In short: racism is rooted in pattern recognition, but when it's genuine, problematic hate-based irrational racism, it has been perverted beyond that into something else.

Liquor Box
2016-07-21, 07:26 PM
My point is, assuming that most of the population is levels 1-3 when there is a lot of stuff that can eat through such low-level characters like popcorn is an incredibly questionable assumption. And thus, things based of of assumptions like this (i.e, that your avarage mind flayer is more powerful than your average human, depite being weaker than an equal ECL human) are similarly questionable. Basic natural selection would seem to dictate that very little of the population would be such. Relying on basically unique beings for defence is haphazard and impractical at best, and near-impossible at worst.

I don't agree, Statistics are published for numerous cities and those make it pretty clear that the vast majority of populace is low level (I can link examples if you need me to). So it's not a questionable assumption, its basically canon for most published worlds.

I don't think that invokes any huge problems either. If you have a village of a hundred people, even if 1% of the population were of a decent level, it would have someone to kill the mind flayer. Actually, 100 people would probably be able to kill a mind flayer without any assistance.

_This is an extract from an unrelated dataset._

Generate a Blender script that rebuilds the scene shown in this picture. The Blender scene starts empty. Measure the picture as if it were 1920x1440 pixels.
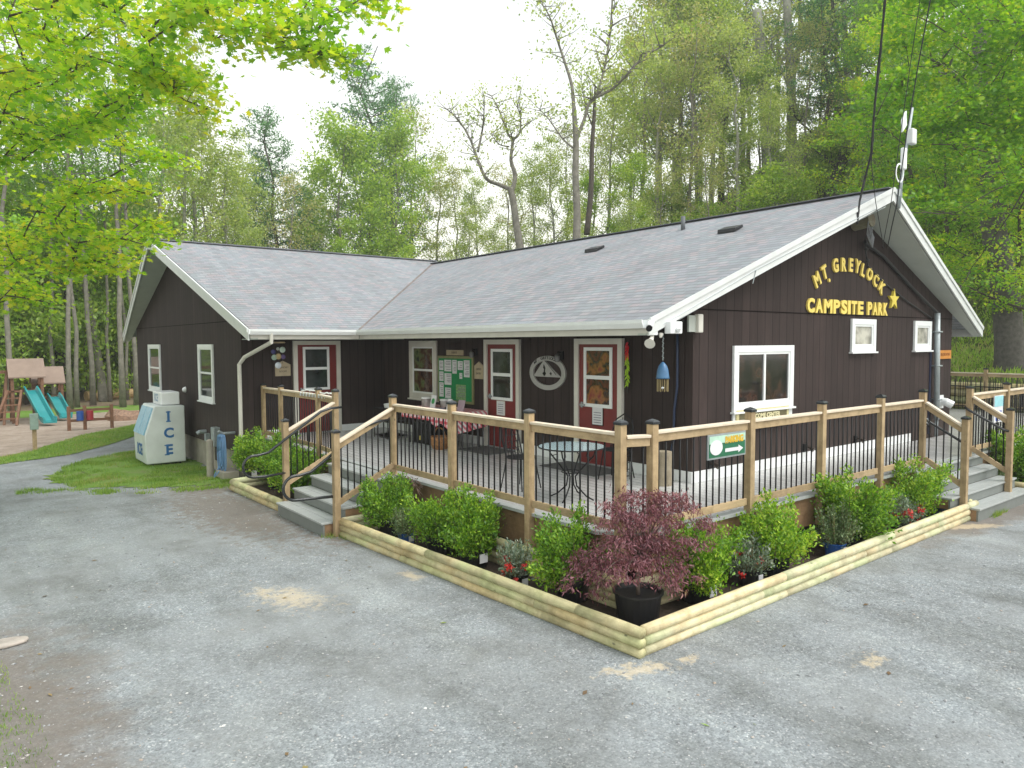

Even if you substituted a more powerful monster for the mind flayer (a dragon say), and the village was defenseless, that still doesn't mean the system is flawed. A village should be vulnerable to a high level monster - the same as real 5th century villages were at danger of being raided by vikings. The D&D system relies on such vulnerability - that's why outside heroes (the PCs) are sometimes needed to assist the vulnerable village.